Apprenticeship Levy Consultation

The government has now confirmed that despite calls from employer representatives for a delay the apprenticeship levy will be introduced on 6 April 2017 and has issued further details on how the levy will work together with proposals for a new funding model. Employers and training providers are being asked by the government is to comment on the initial funding proposals, with the aim of ensuring that it fully meets the needs of those involved in the apprenticeship programme. The core principles of the levy are unchanged

  • Companies, regardless of sector, with an annual pay bill of more than £3million will have to pay the apprenticeship levy.
  • The levy will be charged at a rate of 0.5% of the annual pay bill.
  • The levy will be paid through PAYE
  • A proportion of the levy, reflecting the number of your employees living in England, will enter the companys’ digital account.
  • The company will then be able to use this fund (plus an uplift of 10%, provided by the government) for training and assessment of apprentices in England.
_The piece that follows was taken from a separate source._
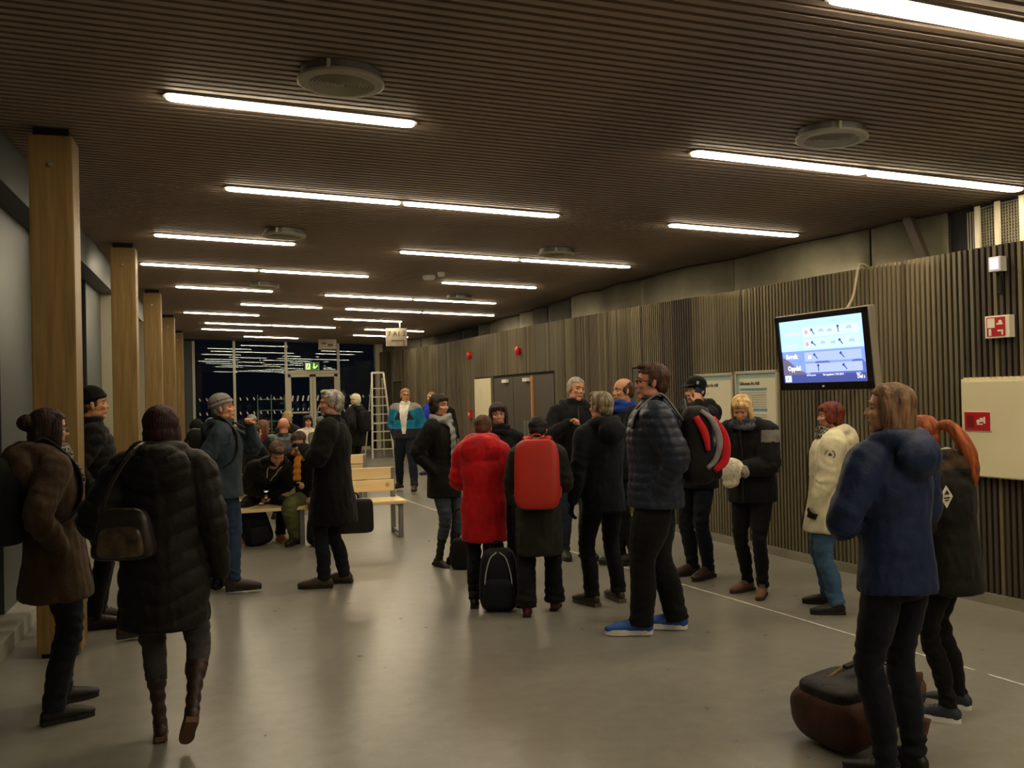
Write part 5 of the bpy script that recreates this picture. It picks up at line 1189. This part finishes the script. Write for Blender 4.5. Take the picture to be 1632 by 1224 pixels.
b10 = person('standing person in a cream knit hat and black jacket near the stepladder', (2.530, 18.390), -130, 1.72, arms=('hold', 'pocket'), top=C(color='#141418', hem=.72, thick=.02, hood=1.0), hat=C(kind='beanie', color='#e0d8b4', down=True), scarf=('#ded6b2', 0), hair=('crop', '#c9bf98'), fine=False)
worn_backpack(b10, 'small black backpack on the person in the cream knit hat', '#111114', (.28, .18, .42), z=1.0, seed=12)
b11 = person('seated person in a dark jacket between the grey knit hat man and the hooded youth', (0.377, 13.060), 120, 1.66, sit=.48, lean=(0, .08), arms=('lap', 'lap'), top=C(color='#17181d', hem=.9), hair=('short', '#2c1e16'), fine=False)
# ================================================================== bags and small held things
def on_floor(xy, rz=0, z=0, extra=None):
    M = Matrix.Translation((*xy, z)) @ Matrix.Rotation(rz, 4, 'Z'); return M @ extra if extra is not None else M
# big brown rucksack lying on its back
bp = backpack('large brown and black rucksack lying on the floor by the young woman in navy', on_floor((2.600, 3.695), math.radians(-72), .0, Matrix.Rotation(math.radians(-82), 4, 'X') @ Matrix.Rotation(math.radians(8), 4, 'Y') @ Matrix.Translation((0, -.13, 0))), '#1a1714', (.42, .25, .64), seed=21, rough=.6, pocket='#211a15', strap_color='#4a2b1d', quadr=3.0, taper=.8, hard=True,
    accents=[([(-.15, -.095, .56), (-.11, -.135, .44), (-.06, -.16, .28), (-.04, -.15, .14)], [(.018, .008)]*4, '#8a7354'), ([(.14, -.09, .56), (.13, -.125, .42), (.12, -.14, .28), (.10, -.13, .12)], [(.024, .008)]*4, '#4a2b1d'), ([(-.19, -.02, .08), (-.20, -.03, .3), (-.155, -.04, .54), (0, -.05, .635), (.155, -.04, .54), (.20, -.03, .3), (.19, -.02, .08)], [(.016, .016)]*7, '#4a2b1d')],
    straps=[[(s*.10, .14, .60), (s*.12, .22, .50), (s*.13, .23, .30), (s*.14, .15, .10)] for s in (-1, 1)])
V, F = soft_box((.43, .262, .20), 23, lump=.006, quadr=3.0, taper=1.0); link('base_panel', mesh_np('base_panel', V, F, fabric('#432619', .6)), bp)
B().box((0, -.20, .36), (.05, .02, .04), bev=.004).box((.0, -.20, .28), (.03, .015, .12)).done('buckle', M_black, bp)
backpack('navy school rucksack with pale piping standing by the red parka', on_floor((2.032, 6.939), math.radians(-18)), '#161b27', (.32, .20, .48), seed=5, pocket='#161b27', piping='#b9bcc0', rough=.6)
bb = backpack('black shoulder bag with tall straps standing by the black boots', on_floor((2.184, 8.689), math.radians(-25)), '#161414', (.24, .14, .30), seed=7)
B().tube([(-.09, 0, .26), (-.08, .0, .48), (-.02, .0, .58), (.06, .0, .46), (.09, 0, .26)], .009, n=6).done('strap', fabric('#161414'), bb)
backpack('dark blue rucksack on the floor between the boots of the hooded youth', on_floor((0.414, 11.108), math.radians(10), 0, Matrix.Rotation(-.25, 4, 'Y')), '#15192b', (.34, .22, .44), seed=9, pocket='#14151c', straps=[[(-.15, .0, .42), (-.24, -.02, .28), (-.27, -.03, .06), (-.20, -.02, .02)]])
backpack('black bag with a lime strip under the bench by the olive trousers', on_floor((1.065, 10.799), math.radians(5)), '#141416', (.34, .22, .34), seed=10, accents=[([(-.08, -.12, .2), (0, -.125, .2), (.08, -.12, .2)], [(.014, .006)]*3, '#b9c94a')])
# briefcase hanging beside the long black coat
wp = world(p5, p5['wri'][0])
bc = empty('briefcase', (wp.x, wp.y, 0), math.radians(-6)); tag(bc, 'flat black briefcase hanging beside the man in the long black coat', 'briefcase')
zt = wp.z-.10
V, F = soft_box((.42, .10, .32), 3, lump=.002, quadr=8, taper=.97); V += np.array((.13, 0, zt-.36)); link('body', mesh_np('body', V, F, leather('#121011')), bc)
B().tube([(.06, 0, zt-.05), (.07, 0, zt+.0), (.13, 0, zt+.015), (.19, 0, zt), (.20, 0, zt-.05)], .009, n=6).done('handle', leather('#121011'), bc); B().box((.13, -.056, zt-.14), (.12, .004, .015)).done('logo_plate', M_steel, bc)
# handbag on the walking woman's left shoulder
sw_ = p3; hbM = frame(p3, (-.13, -.29, .95), Matrix.Rotation(-.1, 4, 'Z')); hb = rootM('handbag', hbM); tag(hb, 'dark brown leather handbag on the shoulder of the woman walking away', 'handbag')
V, F = soft_box((.30, .13, .24), 6, lump=.006, taper=.7, quadr=5); link('body', mesh_np('body', V, F, leather('#241c17')), hb)
V, F = soft_box((.22, .05, .14), 7, lump=.004, taper=.8, quadr=5); V += np.array((0, -.06, .02)); link('outer_pocket', mesh_np('outer_pocket', V, F, mat('shiny printed leather', '#2a221b', .3, color2='#5c4d38', nscale=18)), hb)
B().tube([(-.10, 0, .20), (-.07, .02, .32), (-.01, .08, .45), (.03, .16, .515), (.07, .25, .53)], .010, n=6).done('strap', leather('#241c17'), hb)
# phones and knitted mitten
def phone(info, i, name, label, off=(0, .10, .015), col='#18181c', scr_='#6d8fae', rx=.4):
    w0 = np.array(info['wri'][i]); d = w0-np.array(info['elb'][i]); d /= np.linalg.norm(d); p = w0+d*.085+np.array((0, 0, off[2]))
    o = rootM(name, frame(info, p, Matrix.Rotation(rx, 4, 'X'))); tag(o, label, 'phone'); B().box((0, 0, 0), (.072, .14, .009), bev=.003).done('case', mat('phone case '+col, col, .3), o); B().box((0, 0, .006), (.064, .12, .002)).done('screen', mat('phone glow', '#20303c', .2, emit=scr_, estr=.5), o)
w0 = (np.array(p6['wri'][0])+np.array(p6['wri'][1]))/2; d = w0-(np.array(p6['elb'][0])+np.array(p6['elb'][1]))/2; d /= np.linalg.norm(d)
o = rootM('phone', frame(p6, w0+d*.09+np.array((0, .055, .055)), Matrix.Rotation(-.3, 4, 'X'))); tag(o, 'pale phone held in both hands by the seated youth in the black hoodie', 'phone'); B().box((0, 0, 0), (.075, .012, .10), bev=.003).done('case', mat('pale phone case', '#9fb0a8', .3), o); B().box((0, .007, 0), (.066, .002, .088)).done('screen', mat('phone glow b', '#20303c', .2, emit='#b8c8c0', estr=.8), o)
phone(p20, 0, 'phone', 'pink phone held by the blonde woman', off=(0, 0, .035), col='#7a2f3a', rx=.5)
w0 = np.array(p19['wri'][1]); d = w0-np.array(p19['elb'][1]); d /= np.linalg.norm(d)
o = rootM('phone', frame(p19, w0+np.array((.042, -.035, .085)), Matrix.Rotation(1.9, 4, 'X') @ Matrix.Rotation(1.45, 4, 'Y'))); tag(o, 'dark phone at the ear of the man in the black cap', 'phone'); B().box((0, 0, 0), (.068, .135, .009), bev=.003).done('case', mat('phone case #18181c', '#18181c', .3), o)
w0 = np.array(p20['wri'][1]); M_knit = mat('cream knitted wool', '#ece4cf', .9, color2='#c9bfa6', nscale=40, detail=1, bump=.6, bscale=80, bdist=.006)
o = rootM('knit_hat', frame(p20, w0+np.array((.03, .08, -.02)), Matrix.Rotation(.3, 4, 'Y'))); tag(o, 'cream fur-lined earflap hat held against the stomach of the blonde woman', 'hat')
l = L(); l.ell((0, 0, .02), (.115, .055, .095), n=18); l.ell((.03, 0, -.07), (.075, .04, .05), n=14); V, Q, N = remesh(l, .008, 2); V = V+N*(.004*nz(V, 60, 3))[:, None]; link('crown', mesh_np('crown', V, Q, M_knit), o)
l = L(); l.ell((-.10, -.01, -.02), (.04, .04, .055), n=12); V, Q, N = remesh(l, .008, 1); V = V+N*(.006*nz(V, 90, 4))[:, None]; link('fur_flap', mesh_np('fur_flap', V, Q, mat('grey brown fur', '#8d8272', .95, noise=.4, nscale=60)), o)
# badges on jackets
def badge(info, i, up, out, shape, label=None):
    a, b = np.array(info['sh'][i]), np.array(info['elb'][i]); p = a*(1-up)+b*up; s = 1 if i == 0 else -1; r_ = .070*info['k']*info['b']+info['th']*1.0+.008
    M = Matrix.Translation((p[0]+s*r_*out[0], p[1]+r_*out[1], p[2])) @ Matrix.Rotation(math.atan2(s*out[0], -out[1]), 4, 'Z')
    bb_ = B()
    if shape == 'round':
        bb_.cyl((0, 0, 0), .036, .004, 'y', 24).done('arm_badge', mat('dark badge', '#2a2724', .6), info['o'], M=M)
        B().cyl((0, -.003, 0), .030, .003, 'y', 24).done('arm_badge', mat('cream badge', '#d8cfae', .6), info['o'], M=M)
        B().poly([(x*.011, -.0062, y_*.011) for x, y_ in ((0, 1.6), (.5, .5), (1.5, .8), (.9, -.1), (1, -1), (0, -.7), (-1, -1), (-.9, -.1), (-1.5, .8), (-.5, .5))], .003, Vector((0, 1, 0))).done('arm_badge', mat('dark badge', '#2a2724', .6), info['o'], M=M)
    else:
        bb_.poly([(0, 0, .055), (.05, 0, 0), (0, 0, -.055), (-.05, 0, 0)], .004, Vector((0, 1, 0))).done('arm_badge', M_patch, info['o'], M=M)
        B().poly([(-.022, -.003, .012), (0, -.003, .034), (.022, -.003, .012)], .002, Vector((0, 1, 0))).box((0, -.002, -.004), (.05, .002, .006)).box((0, -.002, -.016), (.03, .002, .006)).done('arm_badge', mat('dark badge', '#2a2724', .6), info['o'], M=M)
badge(p21, 1, .30, (.85, .2), 'round'); badge(p23, 0, .45, (.6, -.8), 'diamond') if False else badge(p23, 1, .45, (.35, -1.0), 'diamond')
bpy.data.scenes.remove(TMP)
Apprenticeships are a devolved policy, so authorities in each of the UK nations will be managing their own apprenticeship programmes. The recent proposals outlined by the government:

  • Employers will be able to access the funds generated by the levy from 1 May 2017. All apprenticeships started before this date will be funded through to completion under the current system.
  • Employers with pay bills too small to contribute to the apprenticeship levy will have 90% of the cost of the apprenticeship training paid by the government (described as “co-investment”). This would also be the case for employers who pay the levy but want to spend more on training than is in their account.
  • Employers will be able to use the levy to retrain existing workers in new skills, even if they have higher qualifications, as long as the apprenticeship training is significantly different from their previous qualifications.
  • Apprenticeship funding will be made up of 15 bands each with an upper limit ranging from £1,500 to £27,000. All existing and new apprenticeship frameworks and standards will be placed in one of the funding bands, regardless of the age of the learner, or geographical location. The upper limit of each funding band will cap the maximum amount of funds an employer who pays the levy can use towards an individual apprenticeship or that the government will co-invest. It will be up to the employer to negotiate prices with providers within those limits.
  • The government will pay an additional £2,000 to employers and providers who take on 16 to 18 year olds, young care leavers and people with an education health and care plan – with £1,000 going to employers and an additional £1,000 to training providers.
  • A new register of training providers will be introduced from April 2017 to improve the link between training providers and employers.

All employers and training providers should take the opportunity to provide feedback on the proposals for apprenticeship funding by completing the survey which closes on 5 September. It is expected that the final funding proposals will be confirmed in October 2016 and employer guidance will be published in December.

Law firm DAC Beachcroft have recommended that if you are an employer to whom the levy will apply that you “project the cost of the apprenticeship levy to your business and consider your options now.” The levy say DAC Beachcroft can, of course, be paid as an additional “tax” but given that the levy is likely to be substantial many employers will want to balance the cost of the levy and exploit this opportunity to use the funds available in the most effective manner. The levy will be paid on a monthly basis but it is worth noting that any funds that a company is granted from the levy have to be spent within 18 months or they will be lost. If a company is to take full advantage of the levy they must consider the length of time that it takes to get a substantial apprenticeship program establish:

  • make sure that you understand the levy so that you do not fall into any of the legal pitfalls associated with the levy or apprenticeships in general;
  • assess how your current apprenticeship and training arrangements meet the requirements under the levy to ensure that you maximise your funding;
  • the time it might take to design a program that will really work for your business;
  • getting buy in from across the business;
  • make sure that you understand the difference between apprenticeship contracts and agreements and ensure that you are using the correct one;
  • planning and finalising delivery of training with whichever training provider(s) you choose;
  • recruiting the right individuals.